Supplied records:
◆ ◆ ◆ ◆ ◆ ◆ ◆

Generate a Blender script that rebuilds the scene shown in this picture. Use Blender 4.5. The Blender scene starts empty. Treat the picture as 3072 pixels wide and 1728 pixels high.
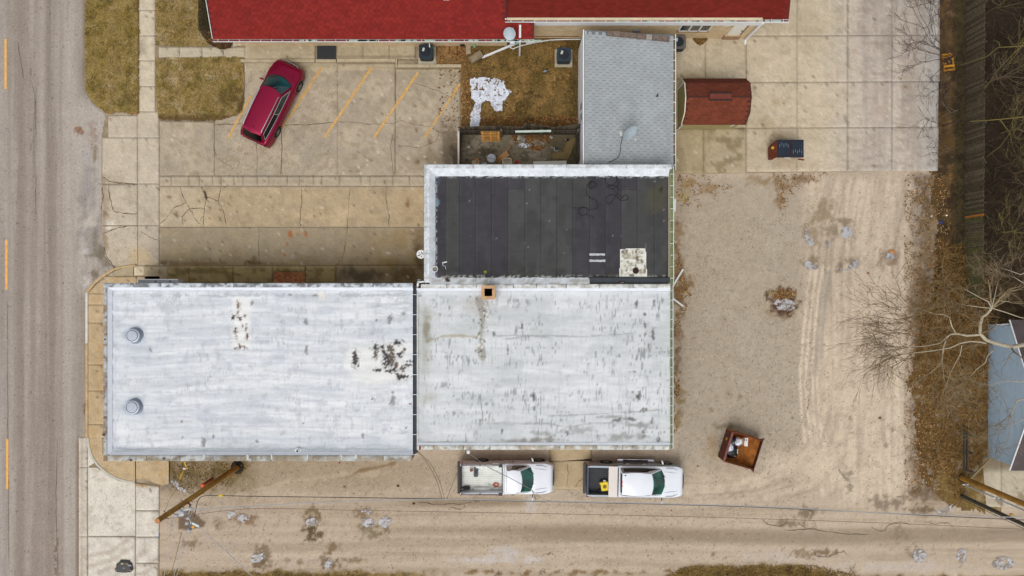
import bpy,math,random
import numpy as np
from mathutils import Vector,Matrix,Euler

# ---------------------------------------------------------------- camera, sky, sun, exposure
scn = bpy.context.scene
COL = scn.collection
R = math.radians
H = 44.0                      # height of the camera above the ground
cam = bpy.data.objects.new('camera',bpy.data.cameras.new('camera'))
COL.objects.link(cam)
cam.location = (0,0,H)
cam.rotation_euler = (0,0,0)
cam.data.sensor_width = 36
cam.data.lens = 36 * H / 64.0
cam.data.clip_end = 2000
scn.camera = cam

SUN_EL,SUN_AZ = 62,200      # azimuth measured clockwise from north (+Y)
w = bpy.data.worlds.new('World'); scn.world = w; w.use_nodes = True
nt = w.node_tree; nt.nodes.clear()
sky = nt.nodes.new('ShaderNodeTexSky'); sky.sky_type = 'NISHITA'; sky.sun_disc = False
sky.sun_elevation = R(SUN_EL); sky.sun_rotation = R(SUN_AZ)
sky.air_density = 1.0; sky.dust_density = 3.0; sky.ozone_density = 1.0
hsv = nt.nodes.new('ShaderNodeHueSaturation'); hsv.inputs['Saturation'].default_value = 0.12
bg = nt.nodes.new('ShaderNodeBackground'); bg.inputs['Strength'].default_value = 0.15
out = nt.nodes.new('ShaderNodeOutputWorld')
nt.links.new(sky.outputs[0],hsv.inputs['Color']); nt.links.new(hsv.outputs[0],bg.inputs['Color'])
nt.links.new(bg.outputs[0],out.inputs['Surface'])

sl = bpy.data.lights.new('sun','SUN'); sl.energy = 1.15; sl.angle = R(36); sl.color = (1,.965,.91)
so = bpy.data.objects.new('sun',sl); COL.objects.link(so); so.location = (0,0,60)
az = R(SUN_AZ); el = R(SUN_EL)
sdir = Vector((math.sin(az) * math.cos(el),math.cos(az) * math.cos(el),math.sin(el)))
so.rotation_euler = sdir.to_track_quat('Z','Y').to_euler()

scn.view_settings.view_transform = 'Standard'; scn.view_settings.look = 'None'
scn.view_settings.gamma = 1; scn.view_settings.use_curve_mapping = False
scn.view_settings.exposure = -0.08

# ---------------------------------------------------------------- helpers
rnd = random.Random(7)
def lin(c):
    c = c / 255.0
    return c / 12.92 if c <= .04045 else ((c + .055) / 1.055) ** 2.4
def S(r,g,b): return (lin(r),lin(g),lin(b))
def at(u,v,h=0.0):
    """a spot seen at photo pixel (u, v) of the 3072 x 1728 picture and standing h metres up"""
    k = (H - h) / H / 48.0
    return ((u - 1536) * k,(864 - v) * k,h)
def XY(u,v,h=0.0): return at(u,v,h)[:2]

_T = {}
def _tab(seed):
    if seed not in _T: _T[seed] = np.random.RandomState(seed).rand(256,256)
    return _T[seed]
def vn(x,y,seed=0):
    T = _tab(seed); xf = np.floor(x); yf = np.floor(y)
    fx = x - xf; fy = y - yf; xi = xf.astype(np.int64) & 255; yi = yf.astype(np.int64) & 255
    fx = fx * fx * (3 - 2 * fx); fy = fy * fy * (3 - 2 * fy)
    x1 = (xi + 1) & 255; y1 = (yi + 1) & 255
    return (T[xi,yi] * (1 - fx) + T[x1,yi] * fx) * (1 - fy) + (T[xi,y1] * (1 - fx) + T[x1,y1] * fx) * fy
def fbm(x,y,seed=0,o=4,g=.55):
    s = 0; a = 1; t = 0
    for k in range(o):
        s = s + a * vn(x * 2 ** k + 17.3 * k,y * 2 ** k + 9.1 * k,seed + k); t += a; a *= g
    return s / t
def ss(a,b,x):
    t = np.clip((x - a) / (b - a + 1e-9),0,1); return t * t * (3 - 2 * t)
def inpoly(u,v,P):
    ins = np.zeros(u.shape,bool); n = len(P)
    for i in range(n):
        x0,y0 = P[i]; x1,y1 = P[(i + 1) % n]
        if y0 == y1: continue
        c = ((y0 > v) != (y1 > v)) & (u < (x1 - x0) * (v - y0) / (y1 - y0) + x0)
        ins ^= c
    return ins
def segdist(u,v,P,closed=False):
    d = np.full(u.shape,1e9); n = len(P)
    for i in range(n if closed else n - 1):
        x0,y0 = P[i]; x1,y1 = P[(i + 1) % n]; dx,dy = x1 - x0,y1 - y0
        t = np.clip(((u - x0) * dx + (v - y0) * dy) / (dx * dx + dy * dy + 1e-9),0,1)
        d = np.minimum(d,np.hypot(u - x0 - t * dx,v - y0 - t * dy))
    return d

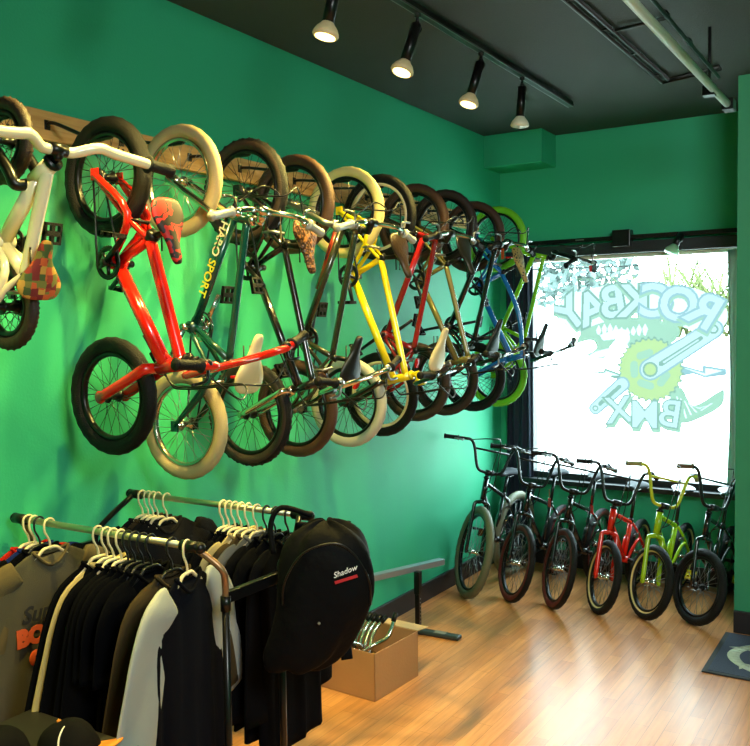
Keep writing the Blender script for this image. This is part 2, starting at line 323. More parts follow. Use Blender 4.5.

◆ ◆ ◆ ◆ ◆ ◆ ◆

Required task: Repeat exactly the lines from the first line of the records above through the line containing "from mathutils import Vector,Matrix,Euler", leaving out the pictures.

Worked solution:
Generate a Blender script that rebuilds the scene shown in this picture. Use Blender 4.5. The Blender scene starts empty. Treat the picture as 3072 pixels wide and 1728 pixels high.
import bpy,math,random
import numpy as np
from mathutils import Vector,Matrix,Euler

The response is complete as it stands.